Review of Powtoons

I have been wanting to try this and I am glad I did.   I have disabused any romantic notions I might have had about creating really cool professional looking animated lectures.   This tool would be best used to create a short (15 second) animated video.   Unfortunately, you can’t download or set privacy without a paid subscription, so I am not even sure that would be worth while.

I think this tool is pretty sophisticated, but I don’t see it coming in very handy in very many instances in the classroom unless someone has more time on their hands than   I do.   Or they have a very specific idea that fits the abilities of this tool.
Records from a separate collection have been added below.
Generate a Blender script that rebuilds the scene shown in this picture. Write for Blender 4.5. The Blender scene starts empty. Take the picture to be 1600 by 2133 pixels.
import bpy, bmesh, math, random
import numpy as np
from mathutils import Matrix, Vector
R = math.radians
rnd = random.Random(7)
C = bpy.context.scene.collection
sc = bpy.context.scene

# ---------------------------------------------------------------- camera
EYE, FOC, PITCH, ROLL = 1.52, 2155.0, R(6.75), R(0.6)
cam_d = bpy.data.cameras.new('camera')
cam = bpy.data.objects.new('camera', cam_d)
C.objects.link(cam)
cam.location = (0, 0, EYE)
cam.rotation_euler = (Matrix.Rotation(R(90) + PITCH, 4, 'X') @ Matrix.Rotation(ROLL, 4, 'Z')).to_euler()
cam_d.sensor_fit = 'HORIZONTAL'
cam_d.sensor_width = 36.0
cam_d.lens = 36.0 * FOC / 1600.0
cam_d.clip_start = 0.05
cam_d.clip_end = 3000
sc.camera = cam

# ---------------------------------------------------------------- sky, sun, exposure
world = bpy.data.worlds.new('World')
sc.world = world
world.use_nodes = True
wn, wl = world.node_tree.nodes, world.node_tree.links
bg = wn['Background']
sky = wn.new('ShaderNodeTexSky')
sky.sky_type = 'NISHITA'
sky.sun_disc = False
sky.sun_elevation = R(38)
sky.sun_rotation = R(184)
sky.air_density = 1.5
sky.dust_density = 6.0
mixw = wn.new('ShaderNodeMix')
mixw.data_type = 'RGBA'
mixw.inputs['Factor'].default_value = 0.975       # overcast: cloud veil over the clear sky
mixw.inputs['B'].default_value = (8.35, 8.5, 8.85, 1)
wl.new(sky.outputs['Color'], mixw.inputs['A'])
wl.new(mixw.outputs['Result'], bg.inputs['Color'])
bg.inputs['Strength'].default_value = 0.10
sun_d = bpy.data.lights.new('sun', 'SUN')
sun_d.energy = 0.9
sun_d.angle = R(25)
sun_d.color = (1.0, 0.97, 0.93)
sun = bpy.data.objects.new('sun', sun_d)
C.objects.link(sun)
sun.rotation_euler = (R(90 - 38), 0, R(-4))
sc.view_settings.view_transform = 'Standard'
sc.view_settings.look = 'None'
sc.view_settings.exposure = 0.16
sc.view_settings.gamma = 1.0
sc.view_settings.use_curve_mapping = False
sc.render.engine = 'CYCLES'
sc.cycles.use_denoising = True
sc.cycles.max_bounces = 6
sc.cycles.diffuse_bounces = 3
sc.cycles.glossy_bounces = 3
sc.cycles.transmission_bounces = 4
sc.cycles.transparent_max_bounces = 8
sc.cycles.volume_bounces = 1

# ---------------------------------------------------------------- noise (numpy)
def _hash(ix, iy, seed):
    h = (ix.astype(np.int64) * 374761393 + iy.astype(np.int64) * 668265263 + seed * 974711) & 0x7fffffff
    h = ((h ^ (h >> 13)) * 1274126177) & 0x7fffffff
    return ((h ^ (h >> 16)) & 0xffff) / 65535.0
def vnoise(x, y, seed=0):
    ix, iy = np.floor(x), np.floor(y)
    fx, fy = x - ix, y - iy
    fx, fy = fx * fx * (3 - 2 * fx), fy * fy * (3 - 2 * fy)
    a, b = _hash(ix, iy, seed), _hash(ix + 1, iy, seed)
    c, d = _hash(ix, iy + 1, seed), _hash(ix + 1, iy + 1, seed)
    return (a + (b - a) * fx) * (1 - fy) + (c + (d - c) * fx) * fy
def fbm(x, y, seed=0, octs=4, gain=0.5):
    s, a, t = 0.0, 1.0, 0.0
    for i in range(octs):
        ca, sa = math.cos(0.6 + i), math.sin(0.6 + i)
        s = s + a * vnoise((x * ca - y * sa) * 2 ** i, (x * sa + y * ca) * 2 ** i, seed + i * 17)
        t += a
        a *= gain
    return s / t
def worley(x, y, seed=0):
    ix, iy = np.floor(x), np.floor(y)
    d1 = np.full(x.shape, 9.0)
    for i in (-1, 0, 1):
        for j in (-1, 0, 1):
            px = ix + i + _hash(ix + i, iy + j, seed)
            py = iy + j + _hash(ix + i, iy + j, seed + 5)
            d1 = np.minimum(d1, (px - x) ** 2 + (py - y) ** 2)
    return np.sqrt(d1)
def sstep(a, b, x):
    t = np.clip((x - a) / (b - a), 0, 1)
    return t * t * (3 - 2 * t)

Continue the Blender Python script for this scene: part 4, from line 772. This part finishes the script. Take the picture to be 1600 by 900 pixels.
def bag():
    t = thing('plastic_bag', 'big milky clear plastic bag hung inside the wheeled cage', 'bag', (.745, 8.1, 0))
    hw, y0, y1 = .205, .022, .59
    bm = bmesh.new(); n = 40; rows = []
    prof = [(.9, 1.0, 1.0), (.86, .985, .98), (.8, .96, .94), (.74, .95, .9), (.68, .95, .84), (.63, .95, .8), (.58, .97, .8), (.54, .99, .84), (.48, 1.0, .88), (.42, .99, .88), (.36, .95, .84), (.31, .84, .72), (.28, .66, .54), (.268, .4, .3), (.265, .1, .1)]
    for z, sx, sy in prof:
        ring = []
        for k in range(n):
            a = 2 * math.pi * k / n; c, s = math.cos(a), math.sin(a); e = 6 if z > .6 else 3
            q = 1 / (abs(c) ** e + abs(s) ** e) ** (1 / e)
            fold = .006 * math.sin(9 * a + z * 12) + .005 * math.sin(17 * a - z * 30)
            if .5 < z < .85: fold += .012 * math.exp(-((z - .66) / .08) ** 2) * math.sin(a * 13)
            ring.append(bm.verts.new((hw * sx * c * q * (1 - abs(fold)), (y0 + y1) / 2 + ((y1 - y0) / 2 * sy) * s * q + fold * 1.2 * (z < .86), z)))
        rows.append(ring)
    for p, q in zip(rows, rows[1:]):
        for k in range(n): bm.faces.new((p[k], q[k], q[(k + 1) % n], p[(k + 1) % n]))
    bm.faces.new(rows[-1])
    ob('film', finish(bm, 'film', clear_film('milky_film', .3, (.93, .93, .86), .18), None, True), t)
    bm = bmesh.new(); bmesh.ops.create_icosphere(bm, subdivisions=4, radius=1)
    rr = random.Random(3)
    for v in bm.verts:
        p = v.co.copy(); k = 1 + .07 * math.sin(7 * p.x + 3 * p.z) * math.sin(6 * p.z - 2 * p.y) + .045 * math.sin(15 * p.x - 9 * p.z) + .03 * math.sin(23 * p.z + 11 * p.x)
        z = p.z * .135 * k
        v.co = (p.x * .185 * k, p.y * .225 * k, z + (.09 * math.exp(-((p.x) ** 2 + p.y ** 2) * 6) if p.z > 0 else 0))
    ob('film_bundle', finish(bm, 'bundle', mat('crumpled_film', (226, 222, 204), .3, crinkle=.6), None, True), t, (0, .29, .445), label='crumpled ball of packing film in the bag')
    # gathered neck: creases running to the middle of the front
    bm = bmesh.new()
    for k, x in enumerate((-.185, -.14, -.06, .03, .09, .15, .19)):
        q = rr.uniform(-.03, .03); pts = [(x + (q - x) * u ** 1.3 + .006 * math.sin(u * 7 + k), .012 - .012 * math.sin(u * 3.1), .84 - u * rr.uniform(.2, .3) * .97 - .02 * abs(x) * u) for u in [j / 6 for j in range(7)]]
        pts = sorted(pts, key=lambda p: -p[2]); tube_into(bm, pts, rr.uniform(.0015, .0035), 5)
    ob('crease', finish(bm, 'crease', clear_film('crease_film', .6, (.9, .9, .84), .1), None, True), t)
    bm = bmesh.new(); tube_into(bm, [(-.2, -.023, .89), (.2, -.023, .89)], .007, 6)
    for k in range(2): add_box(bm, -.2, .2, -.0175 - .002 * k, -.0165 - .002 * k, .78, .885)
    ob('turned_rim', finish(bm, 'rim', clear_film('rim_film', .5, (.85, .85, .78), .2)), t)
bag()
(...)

Here is my animated PowToon review

Learning curve: Closer to MS publisher than InDesign
Ease of use: It was easy to use, but frustrating to get a clean result.   I think you would have to use it regularly to get a decent looking product in a reasonable amount of time.
Time required to create a product: It took me a couple hours do to this.   That includes the time I wasting by starting with a complicated 2 minute lesson intro lecture… instead of the beginner level video I’m including here.
Key features: Cool animated text and graphics.   Slides with a timeline.
Problems you encountered: The timeline is too simplistic to give precise control.
barriers: If there is a close caption feature, I didn’t find it.   That takes it off the table for me.   I think the animation would actually distract from a lesson message unless very sparingly applied.   Polished and professional looking results would take some time to create, sloppy results are even more distracting.   Expensive to be able to download your product.
Possible educational uses: Given the barriers, I think there are other products that would better for most educational uses.

The company puts out some fun animated video tutorials:

2 thoughts on “Review of Powtoons

  1. Hi Kim,

    Thanks for the review. Yes, this sounds like a pass.

    Many tools have a similar design curve. Easy and fun to dive in, but creating a polished final product is pretty difficult.

  2. When I was younger I fancied myself an animator. I’ve used Flash and ToonBoom before and made cartoons for fun but I’ve never really conceptualized them as being useful as teaching tools because the amount of work required to create a product is wildly disproportionate to how much you’re going to use. I’ve spent months on (good looking) animations that were minutes long. Nice to see that somebody has found at least some way to utilize this as an educational tool, even if, yeah, it’s still a major investment. It might be something that would be good for a distance class though, because you could make it once and have it forever.